Interviewer: When deciding which stories to include in your collection, you clearly had an overarching theme in mind. When you were beginning to figure out which stories to include, were there particular ones you knew had to be a part of the collection?

Peelle: I didn’t start thinking about the shape of a collection until fairly late in the process. There are lots of stories that did not make it into the book, but only one story that I finished specifically because I knew the book needed it—“This is Not a Love Story.” I saw that story as a small keystone that would (at least for me) hold the rest of the stories together.

Interviewer: There is something very natural and primal about your stories, like an innate, unsympathetic forward momentum. I think it’s beautiful how even though there is this sort of unflinching collective portrayal of the world, we’re given this title Reasons of and Advantages of Breathing, which feels sort of hopeful. When you look at this collection do you feel like you are making an overall statement? Or rather, when you were compiling the stories to include did the connections feel natural? Was there ever a moment of, “Oh, I didn’t realize how connected my thoughts on existence were?”

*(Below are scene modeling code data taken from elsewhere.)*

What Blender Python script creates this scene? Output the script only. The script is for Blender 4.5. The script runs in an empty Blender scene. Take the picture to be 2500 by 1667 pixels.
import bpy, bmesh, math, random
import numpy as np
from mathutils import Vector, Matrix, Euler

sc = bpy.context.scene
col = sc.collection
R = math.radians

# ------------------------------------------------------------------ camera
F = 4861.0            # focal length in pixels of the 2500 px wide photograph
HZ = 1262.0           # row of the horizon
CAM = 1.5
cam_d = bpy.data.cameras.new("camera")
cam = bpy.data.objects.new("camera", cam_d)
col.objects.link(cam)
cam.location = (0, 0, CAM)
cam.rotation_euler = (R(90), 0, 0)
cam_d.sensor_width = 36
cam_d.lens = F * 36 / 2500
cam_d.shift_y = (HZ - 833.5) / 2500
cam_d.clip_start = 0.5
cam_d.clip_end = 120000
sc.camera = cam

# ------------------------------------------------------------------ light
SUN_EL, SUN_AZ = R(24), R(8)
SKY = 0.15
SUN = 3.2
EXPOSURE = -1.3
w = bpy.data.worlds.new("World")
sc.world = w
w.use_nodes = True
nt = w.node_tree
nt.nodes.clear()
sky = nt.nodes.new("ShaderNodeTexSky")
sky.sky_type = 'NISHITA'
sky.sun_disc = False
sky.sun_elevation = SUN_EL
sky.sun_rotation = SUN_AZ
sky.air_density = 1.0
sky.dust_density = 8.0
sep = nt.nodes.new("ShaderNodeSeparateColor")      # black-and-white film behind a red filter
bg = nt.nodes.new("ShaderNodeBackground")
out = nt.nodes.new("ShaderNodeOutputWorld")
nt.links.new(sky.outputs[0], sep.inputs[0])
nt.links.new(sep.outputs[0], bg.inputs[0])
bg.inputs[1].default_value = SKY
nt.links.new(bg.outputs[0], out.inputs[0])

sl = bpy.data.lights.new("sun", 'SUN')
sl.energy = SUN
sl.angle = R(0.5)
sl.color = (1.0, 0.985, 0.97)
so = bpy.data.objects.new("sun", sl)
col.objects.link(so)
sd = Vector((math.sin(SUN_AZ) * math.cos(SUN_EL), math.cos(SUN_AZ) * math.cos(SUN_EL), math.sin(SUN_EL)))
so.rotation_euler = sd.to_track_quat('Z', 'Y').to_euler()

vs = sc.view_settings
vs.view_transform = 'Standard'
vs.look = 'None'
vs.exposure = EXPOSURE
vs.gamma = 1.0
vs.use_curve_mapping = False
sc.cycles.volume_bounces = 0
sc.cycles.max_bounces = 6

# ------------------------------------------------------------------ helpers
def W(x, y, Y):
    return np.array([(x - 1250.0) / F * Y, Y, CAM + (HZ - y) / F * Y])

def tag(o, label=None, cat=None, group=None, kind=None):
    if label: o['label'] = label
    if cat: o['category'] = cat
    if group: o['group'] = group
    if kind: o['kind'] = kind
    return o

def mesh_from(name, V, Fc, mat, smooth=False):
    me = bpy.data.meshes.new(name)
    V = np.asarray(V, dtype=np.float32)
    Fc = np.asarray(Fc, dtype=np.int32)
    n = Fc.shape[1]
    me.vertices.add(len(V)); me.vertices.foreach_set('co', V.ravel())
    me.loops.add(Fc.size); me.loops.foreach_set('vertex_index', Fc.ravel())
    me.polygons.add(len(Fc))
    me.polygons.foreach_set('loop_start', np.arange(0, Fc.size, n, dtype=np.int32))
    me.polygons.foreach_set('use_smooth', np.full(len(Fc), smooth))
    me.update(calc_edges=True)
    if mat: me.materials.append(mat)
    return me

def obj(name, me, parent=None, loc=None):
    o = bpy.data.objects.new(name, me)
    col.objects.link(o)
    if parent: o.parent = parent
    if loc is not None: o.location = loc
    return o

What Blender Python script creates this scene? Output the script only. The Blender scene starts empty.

Peelle: I think so much of the writing process is the startling discovery of the phenomenon you mention here—of just how connected one’s thoughts on existence are. Put another way, it always amazes me, when I look back at different things I’ve written, how predictable my patterns of thinking are—or maybe a better word is consistent. I think writing is a great act of self-discovery, in that sense, without meaning to sound too analytical or Freudian about it. It can be like waking up in the morning to find your bed covered with blueprints of your dreams.